At a time when women had virtually no political power and no representation in government, Inez Milholland championed their civil rights, particularly the right to vote, and made substantial contributions to winning the political liberty women enjoy today. She firmly believed that winning enfranchisement would offer women a voice and a place in government, thus strengthening the nation as a whole.
Born in Brooklyn and raised in New York and London, Inez became an advocate for the rights of women while a student. When the president of Vassar College banned her woman suffrage meeting on campus, Inez led the assembled students and guests to a meeting in the cemetery across the road.
INEZ STRETCHED THE BOUNDARIES OF THE VOTES FOR WOMEN MOVEMENT!
Between 1910 and 1916, she became a central figure involved in planning, speaking, and raising funds for the drive for Votes for Women in New York State.

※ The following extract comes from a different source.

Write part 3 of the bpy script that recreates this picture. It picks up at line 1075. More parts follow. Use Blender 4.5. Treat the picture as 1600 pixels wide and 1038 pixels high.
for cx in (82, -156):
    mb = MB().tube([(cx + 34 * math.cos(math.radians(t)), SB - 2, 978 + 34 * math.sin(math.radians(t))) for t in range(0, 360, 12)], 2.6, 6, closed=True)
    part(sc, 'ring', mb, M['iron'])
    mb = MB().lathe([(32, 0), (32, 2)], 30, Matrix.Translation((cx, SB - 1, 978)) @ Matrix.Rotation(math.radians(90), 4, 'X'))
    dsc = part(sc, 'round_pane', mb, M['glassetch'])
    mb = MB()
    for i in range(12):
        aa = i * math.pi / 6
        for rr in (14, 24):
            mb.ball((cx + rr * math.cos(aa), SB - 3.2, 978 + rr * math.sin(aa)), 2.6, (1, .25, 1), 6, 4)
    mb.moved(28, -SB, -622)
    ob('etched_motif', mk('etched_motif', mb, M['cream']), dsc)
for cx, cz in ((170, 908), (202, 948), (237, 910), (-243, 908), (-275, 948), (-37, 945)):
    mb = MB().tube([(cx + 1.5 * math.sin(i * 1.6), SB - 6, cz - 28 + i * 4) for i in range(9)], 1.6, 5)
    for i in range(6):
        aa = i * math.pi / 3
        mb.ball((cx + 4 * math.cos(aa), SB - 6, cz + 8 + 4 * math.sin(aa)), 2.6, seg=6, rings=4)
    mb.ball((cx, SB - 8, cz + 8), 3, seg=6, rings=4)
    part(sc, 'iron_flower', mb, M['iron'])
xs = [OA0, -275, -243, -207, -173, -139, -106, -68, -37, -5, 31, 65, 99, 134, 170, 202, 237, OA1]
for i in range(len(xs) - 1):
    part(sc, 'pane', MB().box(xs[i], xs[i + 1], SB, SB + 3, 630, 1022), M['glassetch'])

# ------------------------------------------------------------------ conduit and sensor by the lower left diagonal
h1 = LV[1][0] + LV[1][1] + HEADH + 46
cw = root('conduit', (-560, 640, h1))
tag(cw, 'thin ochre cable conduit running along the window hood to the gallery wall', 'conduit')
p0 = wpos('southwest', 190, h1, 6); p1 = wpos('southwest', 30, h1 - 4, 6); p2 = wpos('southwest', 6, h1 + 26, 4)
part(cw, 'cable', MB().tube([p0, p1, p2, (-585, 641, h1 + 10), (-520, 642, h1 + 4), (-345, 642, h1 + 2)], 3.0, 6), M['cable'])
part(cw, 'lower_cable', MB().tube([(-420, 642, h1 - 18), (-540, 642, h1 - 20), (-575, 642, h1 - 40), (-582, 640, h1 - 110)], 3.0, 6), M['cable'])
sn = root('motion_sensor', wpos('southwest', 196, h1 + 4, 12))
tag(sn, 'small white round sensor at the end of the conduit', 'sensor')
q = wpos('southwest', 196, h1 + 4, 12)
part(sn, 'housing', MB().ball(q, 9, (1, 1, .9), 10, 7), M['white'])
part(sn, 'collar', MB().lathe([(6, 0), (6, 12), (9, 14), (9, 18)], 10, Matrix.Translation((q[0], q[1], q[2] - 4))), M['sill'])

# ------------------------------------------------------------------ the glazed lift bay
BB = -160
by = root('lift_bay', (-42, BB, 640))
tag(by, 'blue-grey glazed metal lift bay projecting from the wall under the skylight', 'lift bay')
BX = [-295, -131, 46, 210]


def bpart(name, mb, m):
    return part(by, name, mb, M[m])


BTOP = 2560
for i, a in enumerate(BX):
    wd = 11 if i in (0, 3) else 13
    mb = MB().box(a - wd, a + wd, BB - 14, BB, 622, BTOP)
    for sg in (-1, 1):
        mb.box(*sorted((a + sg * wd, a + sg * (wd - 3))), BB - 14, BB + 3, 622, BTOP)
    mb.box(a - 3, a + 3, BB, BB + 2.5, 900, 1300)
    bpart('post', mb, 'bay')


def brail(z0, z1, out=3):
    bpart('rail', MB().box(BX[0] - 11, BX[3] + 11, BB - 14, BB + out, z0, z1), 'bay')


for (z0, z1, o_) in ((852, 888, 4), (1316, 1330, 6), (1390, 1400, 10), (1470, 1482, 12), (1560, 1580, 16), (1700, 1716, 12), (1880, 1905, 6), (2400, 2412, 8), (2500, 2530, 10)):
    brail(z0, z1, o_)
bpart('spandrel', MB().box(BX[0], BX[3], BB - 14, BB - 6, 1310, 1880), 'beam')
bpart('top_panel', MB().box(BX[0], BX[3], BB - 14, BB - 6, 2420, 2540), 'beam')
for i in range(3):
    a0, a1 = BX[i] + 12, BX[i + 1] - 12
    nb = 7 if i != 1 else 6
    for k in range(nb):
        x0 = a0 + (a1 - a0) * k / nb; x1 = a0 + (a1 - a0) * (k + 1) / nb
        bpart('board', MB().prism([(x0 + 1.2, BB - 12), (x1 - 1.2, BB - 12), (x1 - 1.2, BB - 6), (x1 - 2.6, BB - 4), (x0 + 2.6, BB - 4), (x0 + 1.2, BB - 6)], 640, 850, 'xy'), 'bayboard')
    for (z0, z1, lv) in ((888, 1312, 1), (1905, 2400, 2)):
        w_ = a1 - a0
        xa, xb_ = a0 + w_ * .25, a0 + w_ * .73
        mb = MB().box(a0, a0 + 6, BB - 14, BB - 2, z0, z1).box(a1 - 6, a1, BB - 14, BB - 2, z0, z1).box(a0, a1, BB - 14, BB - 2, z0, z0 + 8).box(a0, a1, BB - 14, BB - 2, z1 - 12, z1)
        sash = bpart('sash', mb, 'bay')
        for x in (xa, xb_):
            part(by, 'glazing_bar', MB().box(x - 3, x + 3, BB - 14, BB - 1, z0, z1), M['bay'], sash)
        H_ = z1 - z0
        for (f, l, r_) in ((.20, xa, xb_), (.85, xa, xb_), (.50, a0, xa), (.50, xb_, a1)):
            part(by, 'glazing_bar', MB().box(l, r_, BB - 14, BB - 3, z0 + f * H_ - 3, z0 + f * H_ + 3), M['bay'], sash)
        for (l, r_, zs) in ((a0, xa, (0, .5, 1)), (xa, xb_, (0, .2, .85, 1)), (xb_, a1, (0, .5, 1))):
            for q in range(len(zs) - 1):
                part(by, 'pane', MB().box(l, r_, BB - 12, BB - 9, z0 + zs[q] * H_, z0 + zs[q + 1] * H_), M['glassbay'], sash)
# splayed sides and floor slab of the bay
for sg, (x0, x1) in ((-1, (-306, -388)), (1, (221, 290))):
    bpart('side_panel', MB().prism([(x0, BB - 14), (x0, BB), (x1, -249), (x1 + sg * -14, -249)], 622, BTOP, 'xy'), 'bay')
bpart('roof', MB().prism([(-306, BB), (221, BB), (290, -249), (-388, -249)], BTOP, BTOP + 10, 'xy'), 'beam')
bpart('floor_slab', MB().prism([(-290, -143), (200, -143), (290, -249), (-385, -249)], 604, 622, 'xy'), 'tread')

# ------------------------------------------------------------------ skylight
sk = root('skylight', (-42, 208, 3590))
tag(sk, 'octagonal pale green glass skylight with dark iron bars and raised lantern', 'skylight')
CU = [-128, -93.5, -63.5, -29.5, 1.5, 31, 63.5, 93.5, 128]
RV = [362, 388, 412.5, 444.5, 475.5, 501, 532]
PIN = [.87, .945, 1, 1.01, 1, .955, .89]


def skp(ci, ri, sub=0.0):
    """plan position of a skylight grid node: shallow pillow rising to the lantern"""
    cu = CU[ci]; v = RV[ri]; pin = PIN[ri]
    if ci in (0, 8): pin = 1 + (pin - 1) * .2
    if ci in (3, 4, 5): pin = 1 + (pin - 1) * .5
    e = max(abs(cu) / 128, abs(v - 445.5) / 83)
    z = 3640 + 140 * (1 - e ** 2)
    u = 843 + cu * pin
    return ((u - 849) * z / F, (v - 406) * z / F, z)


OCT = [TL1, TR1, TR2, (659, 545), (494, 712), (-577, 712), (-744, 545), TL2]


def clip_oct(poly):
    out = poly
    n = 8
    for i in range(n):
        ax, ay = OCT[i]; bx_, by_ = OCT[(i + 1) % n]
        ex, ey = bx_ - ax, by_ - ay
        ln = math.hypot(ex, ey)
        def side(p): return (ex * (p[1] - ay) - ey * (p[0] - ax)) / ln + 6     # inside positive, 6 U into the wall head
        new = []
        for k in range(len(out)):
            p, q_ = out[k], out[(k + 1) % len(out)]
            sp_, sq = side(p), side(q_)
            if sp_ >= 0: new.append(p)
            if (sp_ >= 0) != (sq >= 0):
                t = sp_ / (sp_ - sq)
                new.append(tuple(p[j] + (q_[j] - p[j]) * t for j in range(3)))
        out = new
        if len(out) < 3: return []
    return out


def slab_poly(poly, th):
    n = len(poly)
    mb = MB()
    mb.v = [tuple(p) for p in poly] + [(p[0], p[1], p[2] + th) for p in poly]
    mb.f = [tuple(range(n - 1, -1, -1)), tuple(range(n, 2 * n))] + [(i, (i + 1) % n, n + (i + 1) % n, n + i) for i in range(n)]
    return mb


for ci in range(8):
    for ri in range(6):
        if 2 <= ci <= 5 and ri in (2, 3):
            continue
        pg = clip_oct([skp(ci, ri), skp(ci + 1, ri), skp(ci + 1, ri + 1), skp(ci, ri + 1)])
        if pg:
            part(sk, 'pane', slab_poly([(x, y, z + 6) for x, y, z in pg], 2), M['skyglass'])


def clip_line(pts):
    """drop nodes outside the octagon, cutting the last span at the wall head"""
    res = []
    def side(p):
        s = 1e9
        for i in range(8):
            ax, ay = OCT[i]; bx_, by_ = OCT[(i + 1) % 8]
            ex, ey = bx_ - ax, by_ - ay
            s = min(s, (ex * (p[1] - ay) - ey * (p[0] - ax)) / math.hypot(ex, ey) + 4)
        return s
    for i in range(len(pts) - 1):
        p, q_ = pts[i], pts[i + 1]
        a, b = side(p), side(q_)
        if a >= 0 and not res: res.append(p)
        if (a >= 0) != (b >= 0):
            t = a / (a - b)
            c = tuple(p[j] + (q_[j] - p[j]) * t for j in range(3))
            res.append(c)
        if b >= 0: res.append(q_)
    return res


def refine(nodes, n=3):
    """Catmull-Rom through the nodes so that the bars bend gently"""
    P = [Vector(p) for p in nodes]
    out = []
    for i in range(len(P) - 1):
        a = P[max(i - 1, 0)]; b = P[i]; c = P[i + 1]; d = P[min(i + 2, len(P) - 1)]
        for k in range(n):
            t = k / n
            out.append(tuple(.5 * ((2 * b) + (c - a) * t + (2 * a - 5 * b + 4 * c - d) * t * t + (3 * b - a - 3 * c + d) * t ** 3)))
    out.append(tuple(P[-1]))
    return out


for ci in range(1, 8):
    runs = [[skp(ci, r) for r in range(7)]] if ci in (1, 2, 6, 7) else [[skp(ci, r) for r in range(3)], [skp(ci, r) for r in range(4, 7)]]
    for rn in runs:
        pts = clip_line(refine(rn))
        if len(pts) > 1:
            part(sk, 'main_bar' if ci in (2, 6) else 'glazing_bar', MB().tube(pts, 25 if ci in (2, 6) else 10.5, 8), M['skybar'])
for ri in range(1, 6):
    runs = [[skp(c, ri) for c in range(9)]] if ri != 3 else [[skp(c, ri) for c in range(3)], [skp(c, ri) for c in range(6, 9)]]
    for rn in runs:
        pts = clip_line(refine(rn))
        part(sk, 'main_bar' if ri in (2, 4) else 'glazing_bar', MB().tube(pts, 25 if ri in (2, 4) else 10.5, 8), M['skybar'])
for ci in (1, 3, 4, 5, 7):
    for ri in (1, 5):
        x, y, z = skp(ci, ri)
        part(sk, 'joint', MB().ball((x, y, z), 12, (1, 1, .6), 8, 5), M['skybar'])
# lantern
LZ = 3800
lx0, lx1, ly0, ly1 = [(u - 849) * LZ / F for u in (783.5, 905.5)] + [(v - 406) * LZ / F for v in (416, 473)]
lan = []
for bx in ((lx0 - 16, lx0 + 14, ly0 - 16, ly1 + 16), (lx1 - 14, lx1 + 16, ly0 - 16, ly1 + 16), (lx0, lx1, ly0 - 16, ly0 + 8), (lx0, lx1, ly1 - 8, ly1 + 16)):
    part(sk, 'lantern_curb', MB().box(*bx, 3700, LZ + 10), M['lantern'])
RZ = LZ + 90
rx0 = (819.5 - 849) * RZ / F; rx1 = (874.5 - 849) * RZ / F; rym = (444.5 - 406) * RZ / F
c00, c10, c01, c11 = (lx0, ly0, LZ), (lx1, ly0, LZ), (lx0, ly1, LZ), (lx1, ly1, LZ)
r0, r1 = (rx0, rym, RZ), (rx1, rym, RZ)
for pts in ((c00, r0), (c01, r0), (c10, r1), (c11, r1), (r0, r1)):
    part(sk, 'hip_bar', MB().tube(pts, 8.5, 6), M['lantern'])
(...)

She chaired meetings, answered opponents’ arguments, lobbied state legislators, and led suffrage parades up Fifth Avenue. Robed as the “free woman of the future,” she became nationally known for her role as a mounted herald leading the great March 3, 1913 suffrage procession in Washington, D.C. that involved thousands of supporters and political figures. Four months later, she married Dutch businessman Eugen Boissevain.
Attracted to law school by a desire to protect women and children, Inez faced rejection by Oxford, Columbia, and Harvard because she was a woman. New York University finally accepted her. Even before earning a law degree in 1912, she advised and supported working women and shirtwaist strikers who had no direct political representation or money for lawyers. She believed that “the way to right the wrongs of civilization and to strike a blow at poverty was by means of concerted and intelligent political action and the making of sound laws.”
THE STORY OF INEZ MILHOLLAND DESERVES TO BE TOLD
One of few women attorneys in New York, Inez specialized in criminal and divorce cases but faced prejudice and other obstacles to securing paying clients. She vigorously participated in a grand jury investigation into conditions at Sing Sing Prison and once raced to win a last minute reprieve for a laborer sentenced to die. Having seen the brutal conditions in prison, she spoke out for reform, opposed capital punishment, and assisted individual inmates with filing appeals and finding jobs.
Like her father, John Milholland, the first treasurer of the interracial NAACP, Inez opposed racial discrimination, supported the rights of workers, and advocated a wide range of reforms including international peace. At the beginning of World War I, she joined Henry Ford’s “Peace Ship,” which unsuccessfully tried to steer the European warring parties into mediation.